Ainda jovem, o juiz federal Sérgio Fernando Moro, da 2a Vara Criminal de Curitiba, está acostumado a trabalhar em processos de grande repercussão. Ele foi o responsável pelo caso Banestado e, no ano passado, condenou o traficante Luiz Fernando da Costa, o Fernandinho Beira-Mar, a 29 anos e oito meses de prisão por crimes como lavagem de dinheiro e tráfico de drogas, cometidos de dentro das carceragens da Superintendência da Polícia Federal, em Brasília, e das penitenciárias federais de Catanduvas, no Paraná, e Campo Grande, no Mato Grosso do Sul. No mesmo processo foram condenados o filho e a mulher de Beira-Mar e outras 11 pessoas.


Atualmente, Sérgio Fernando Moro é o juiz corregedor da Penitenciária Federal de Catanduvas e faz parte de um colegiado de seis magistrados que responde pelos processos de execução penal dos presos na unidade de segurança máxima.

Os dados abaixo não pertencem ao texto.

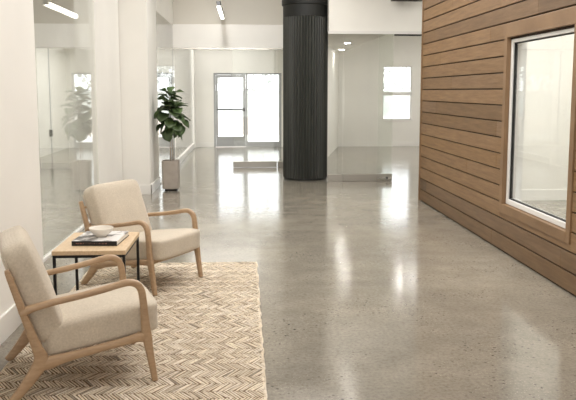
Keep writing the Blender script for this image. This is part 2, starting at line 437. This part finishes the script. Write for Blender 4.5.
# ---- entrance
dr = empty('door_1', (0.03, YB, 0)); struct(dr, 'grey aluminium framed glass entrance door with sidelight in the far wall', 'door')
def rd(l): return rel(l, dr)
y0, y1 = YB+.02, YB+.10
boxes('door_frame', rd([(-.89, -.84, y0, y1, 0, 2.11), (.02, .07, y0, y1, 0, 2.11), (.97, 1.04, y0, y1, 0, 2.11), (-.84, .97, y0, y1, 2.06, 2.11),
                        (.07, .97, y0, y1, 0, .15)]), M['door_grey'], dr, bevel=.003)
lf = boxes('door_leaf', rd([(-.835, -.775, y0+.01, y1-.02, .01, 2.055), (-.055, .015, y0+.01, y1-.02, .01, 2.055), (-.775, -.055, y0+.01, y1-.02, .01, .30), (-.775, -.055, y0+.01, y1-.02, 1.975, 2.055)]), M['door_grey'], dr, bevel=.003)
boxes('pane', rd([(-.775, -.055, YB+.055, YB+.061, .30, 1.975)]), M['glass'], lf)
boxes('push_bar', rd([(-.80, -.06, YB-.035, YB-.005, 1.055, 1.09), (-.07, .0, YB-.06, YB+.03, 1.02, 1.13)]), M['black'], lf, bevel=.004)
boxes('sidelight_pane', rd([(.07, .97, YB+.055, YB+.061, .15, 2.06)]), M['glass'], dr)

# ---- frameless glass walls
def gpart(name, label, cat, loc): return tag(empty(name, loc), label, cat)
GX = -1.915
g1 = gpart('glass_partition', 'tall frameless glass wall on the left, reflecting the potted fig', 'glass wall', (GX, 7.2, 0))
boxes('glass_panel', rel([(GX-.006, GX+.006, 5.60, 6.29, .03, ZC)], g1), M['glass_green'], g1)
boxes('glass_panel', rel([(GX-.006, GX+.006, 6.297, 9.41, .03, ZC)], g1), M['glass_green'], g1)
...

Discreto, ele prefere não ser fotografado e não responder a questões que envolvam seus dados pessoais, como idade e local de nascimento. Nesta entrevista exclusiva à FOLHA, Moro fala sobre a penitenciária federal e a incumbência de cuidar dos processos de detentos como Elias Pereira da Silva, o Elias Maluco, acusado de matar o jornalista Tim Lopes.


A Penitenciária Federal de Catanduvas está funcionando há mais de três anos. Como o senhor avalia o funcionamento da unidade até aqui?

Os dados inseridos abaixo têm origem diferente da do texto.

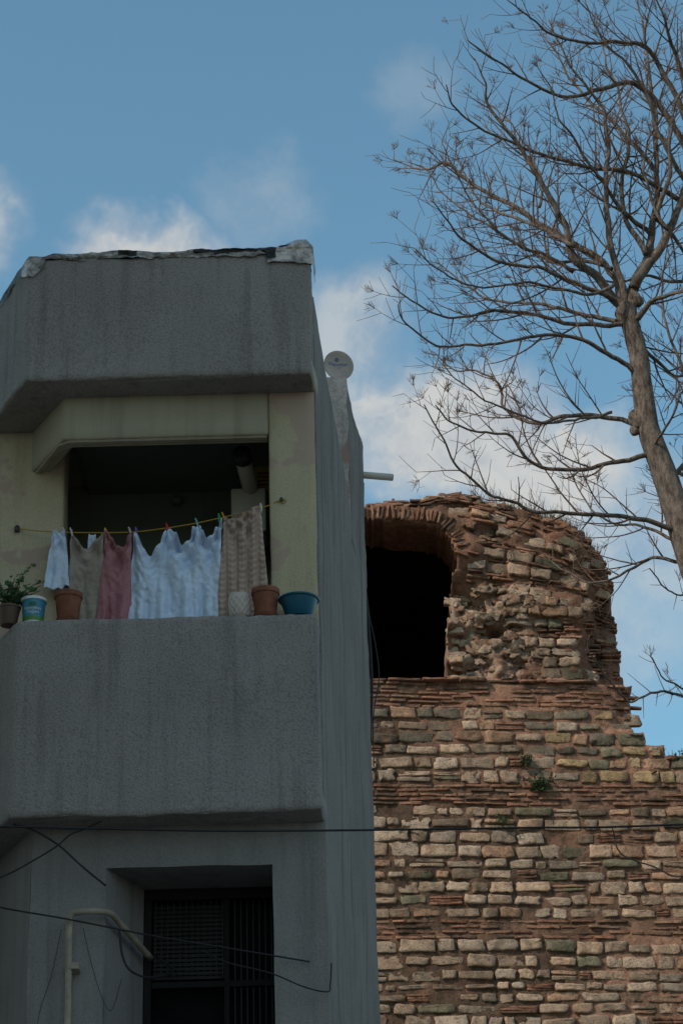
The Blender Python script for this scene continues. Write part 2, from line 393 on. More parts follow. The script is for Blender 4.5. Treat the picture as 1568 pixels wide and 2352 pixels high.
ftc = fnt.nodes.new("ShaderNodeTexCoord"); fa = fnt.nodes.new("ShaderNodeAttribute"); fa.attribute_name = "Col"
fn_ = noise_node(fnt, ftc.outputs["Object"], 16, 4, 0.7)
fc = mixc(fnt, 1.0, fa.outputs["Color"], ramp(fnt, fn_.outputs[0], [(0.35, 0.35), (0.6, 1.2)]).outputs[0], 'MULTIPLY')
fnt.links.new(fc, fbs.inputs["Base Color"]); fbs.inputs["Metallic"].default_value = 0.3; fbs.inputs["Roughness"].default_value = 0.42
fnt.links.new(bump(fnt, noise_node(fnt, ftc.outputs["Object"], 22, 4, 0.6).outputs[0], 1.0, 0.03), fbs.inputs["Normal"])
path = [Vector((-2.45, 14.82)), Vector((-2.06, 14.0)), Vector((-0.165, 14.0)), Vector((-0.155, 14.26))]
seglen = [(b - a).length for a, b in zip(path, path[1:])]; TL = sum(seglen)
def pathpt(s):
    d = s * TL
    for i, L in enumerate(seglen):
        if d <= L or i == len(seglen) - 1:
            a, b = path[i], path[i + 1]; t = (b - a).normalized(); return a + t * d, Vector((t.y, -t.x))
        d -= L
vs = []; fs = []; cs = []
nu, nv = 300, 18
for j in range(nv + 1):
    for i in range(nu + 1):
        s = i / nu; p, nn = pathpt(s)
        x = p.x
        hang = 0.022 + 0.035 * N3(x * 4, 1, 0) + 0.014 * N3(x * 17, 5, 0)
        if x > -0.46: hang += 0.07
        if x < -1.95: hang += 0.10 * max(0, 1 - abs(x + 2.03) / 0.10) + 0.03
        lift = 0.028 + 0.022 * N3(x * 3, 3, 3) + (0.06 * sstep(-0.40, -0.25, x)) * (1 - sstep(-0.20, -0.15, x)) + 0.030 * sstep(-2.0, -1.9, x)
        v = j / nv
        if v < 0.5:
            t = v / 0.5; off = 0.012 + 0.008 * N3(x * 8, t * 3, 7); z = 10.20 + lerp(-hang, lift * 0.6, t)
        else:
            t = (v - 0.5) / 0.5; off = lerp(0.006, -0.22, t); z = 10.20 + lift * (0.6 + 0.6 * math.sin(min(1, t * 3) * math.pi / 2)) - t * 0.02
        q = p + nn * off
        w3 = Vector((q.x, q.y, z)) + noise.noise_vector(Vector((x * 8, v * 4, 2))) * 0.014 + noise.noise_vector(Vector((x * 26, v * 9, 5))) * 0.006
        vs.append(w3)
        blk = 0
        if -0.95 < x < -0.39 and v > 0.18 + 0.15 * N3(x * 6, 0, 0): blk = 1
        if -1.46 < x < -1.33 and v > 0.15: blk = 1
        if x < -2.12: blk = 0.8
        g = 0.36 + 0.26 * N3(x * 6, v * 5, 4) + (0.14 if x > -0.42 else 0)
        cs.append(tuple(lerp(c, 0.012, blk) for c in (g, g * 0.92, g * 0.88)))
for j in range(nv):
    for i in range(nu):
        a = j * (nu + 1) + i; fs.append((a, a + 1, a + nu + 2, a + nu + 1))
mesh_obj("roofing_foil", vs, fs, M_FOIL, B, False, cs)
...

As penitenciárias federais - além de Catanduvas existem outras três em funcionamento - foram criadas com o objetivo específico de funcionar como uma válvula de escape para os presídios estaduais, que estavam sofrendo bastante com superlotações, rebeliões e atos de indisciplina grave. Dessa forma, o detento de alta periculosidade ou com histórico grave de indisciplina acaba sendo o preso apropriado para as penitenciárias federais. Com a transferência de detentos que estavam nos estados para as unidades federais, a expectativa era de que a situação melhorasse. As estatísticas indicam que, de fato, os problemas diminuíram nos presídios estaduais.

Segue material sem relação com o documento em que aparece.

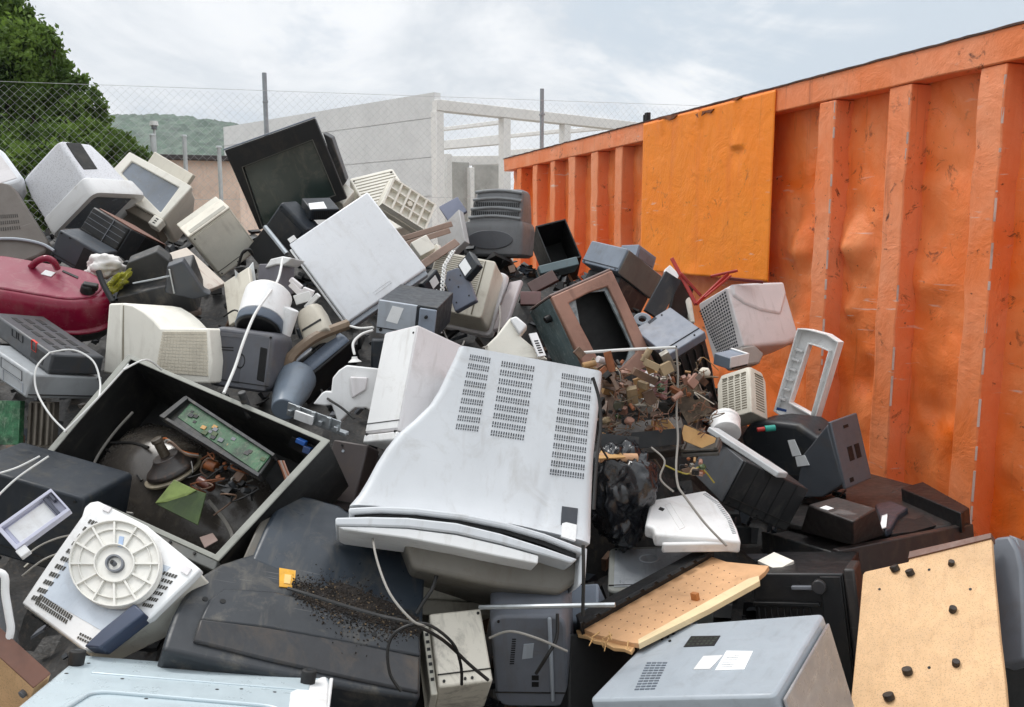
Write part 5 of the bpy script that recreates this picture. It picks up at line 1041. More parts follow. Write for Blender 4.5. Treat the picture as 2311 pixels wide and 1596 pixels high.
b = it.b(); b.patch([onsurf(*q) for q in ((1266, 1212), (1298, 1222), (1301, 1186), (1268, 1178))], 1, 1, 1, 1, .003, .006); it.add('socket_plate', b, WHITE, 0)
def strip(nm, top, bot, y0, y1, mat, bev=.004):
    b = it.b(); n_ = len(top); pts = [it.px(x, y, y0) for x, y in top]; pb = [it.px(x, y, y0) for x, y in bot]
    f0 = [b._v(p) for p in pts]; g0 = [b._v(p) for p in pb]; f1 = [b._v((p[0], y1, p[2])) for p in pts]; g1 = [b._v((p[0], y1, p[2])) for p in pb]
    for i in range(n_-1):
        b.face([f0[i], f0[i+1], g0[i+1], g0[i]]); b.face([f1[i], g1[i], g1[i+1], f1[i+1]]); b.face([f0[i], f1[i], f1[i+1], f0[i+1]]); b.face([g0[i], g0[i+1], g1[i+1], g1[i]])
    b.face([f0[0], g0[0], g1[0], f1[0]]); b.face([f0[-1], f1[-1], g1[-1], g0[-1]]); return it.add(nm, b, mat, bev)
lip = [(787, 1146), (860, 1142), (940, 1146), (1040, 1158), (1140, 1178), (1230, 1204), (1318, 1238)]
strip('bezel_lip', lip, [(x, y+13) for x, y in lip], -.145, .3, PALE)
gap = [(800, 1156), (870, 1156), (940, 1161), (1040, 1174), (1140, 1194), (1225, 1220), (1300, 1250)]
strip('bezel_gap', gap, [(x, y+10) for x, y in gap], -.10, .3, PITCHB, 0)
s2 = [(757, 1168), (830, 1166), (920, 1168), (1030, 1180), (1130, 1204), (1230, 1236), (1304, 1262)]
strip('front_bezel', s2, [(757, 1186), (830, 1187), (920, 1190), (1030, 1203), (1130, 1226), (1225, 1252), (1290, 1272)], -.17, .3, PALE)
s3 = [(762, 1188), (830, 1189), (920, 1193), (1030, 1207), (1130, 1230), (1216, 1254)]
strip('front_bezel', s3, [(775, 1195), (830, 1203), (920, 1215), (1030, 1236), (1130, 1257), (1214, 1273)], -.16, .28, WHITE)
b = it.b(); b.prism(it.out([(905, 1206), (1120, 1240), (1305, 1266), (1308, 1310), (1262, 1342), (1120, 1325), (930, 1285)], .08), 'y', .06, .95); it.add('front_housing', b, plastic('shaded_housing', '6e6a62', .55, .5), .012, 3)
b = it.b(); b.prism(it.out([(1304, 1240), (1322, 1240), (1318, 1310), (1300, 1330)], .0), 'y', -.05, .7); it.add('side_trim', b, PALE, .004)
cable('mains_cable', [(1338, 852, 1.98), (1352, 900, 1.97), (1356, 960, 1.95), (1350, 1010, 1.93), (1344, 1080, 1.90), (1340, 1150, 1.87)], .004, CABB, 'black cord running down the right edge of the big white television')
cable('signal_cable', [(1316, 1230, 1.86), (1317, 1300, 1.85), (1315, 1390, 1.86)], .004, CABB, 'thin black cord hanging below the right corner of the white television')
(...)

Os juízes do colegiado sentem-se intimidados por cuidarem dos processos de presos reconhecidamente de alta periculosidade?


A criação do colegiado tem por objetivo diminuir essa excessiva personalização de um juiz. Porém, quando tudo é feito com profissionalismo, o risco diminui muito, tanto que não existem registros de ameaças ou de atentados contra juízes desde a criação do presídio. Mas sabemos que sempre existe uma possibilidade.


Recentemente o senhor reclamou sobre o excesso de recursos que existem no sistema judiciário brasileiro em relação aos crimes de colarinho branco. Quando o assunto é tráfico de drogas e crimes violentos, o excesso de recursos também atrapalha?


O problema do excesso de recursos é generalizado e acaba afetando, de certa maneira, a eficácia da Justiça em relação a todos os tipos de crimes. Entretanto, em relação ao tráfico de drogas, a Justiça normalmente é mais rigorosa, então o acusado acaba respondendo ao processo preso. Porém, a demora da Justiça tem o inconveniente, muitas vezes, de implicar na prisão temporária de um inocente. O ideal seria que a Justiça brasileira sofresse reformas profundas para ser menos morosa.


Por que a Justiça é mais rigorosa no caso de traficantes e menos rigorosa no caso de crimes do colarinho branco?

Acho que a melhor pergunta seria: por que a Justiça é tão pouco rigorosa em casos de crimes do colarinho branco? Esse tipo de crime tem consequências danosas, que transcendem a prática de outros crimes. Um crime de colarinho branco provoca mais danos patrimoniais do que os causados por assaltantes comuns. No entanto, esses criminosos do colarinho branco têm um tratamento leniente por parte da Justiça. É um problema cultural que tem que ser vencido pela sociedade brasileira.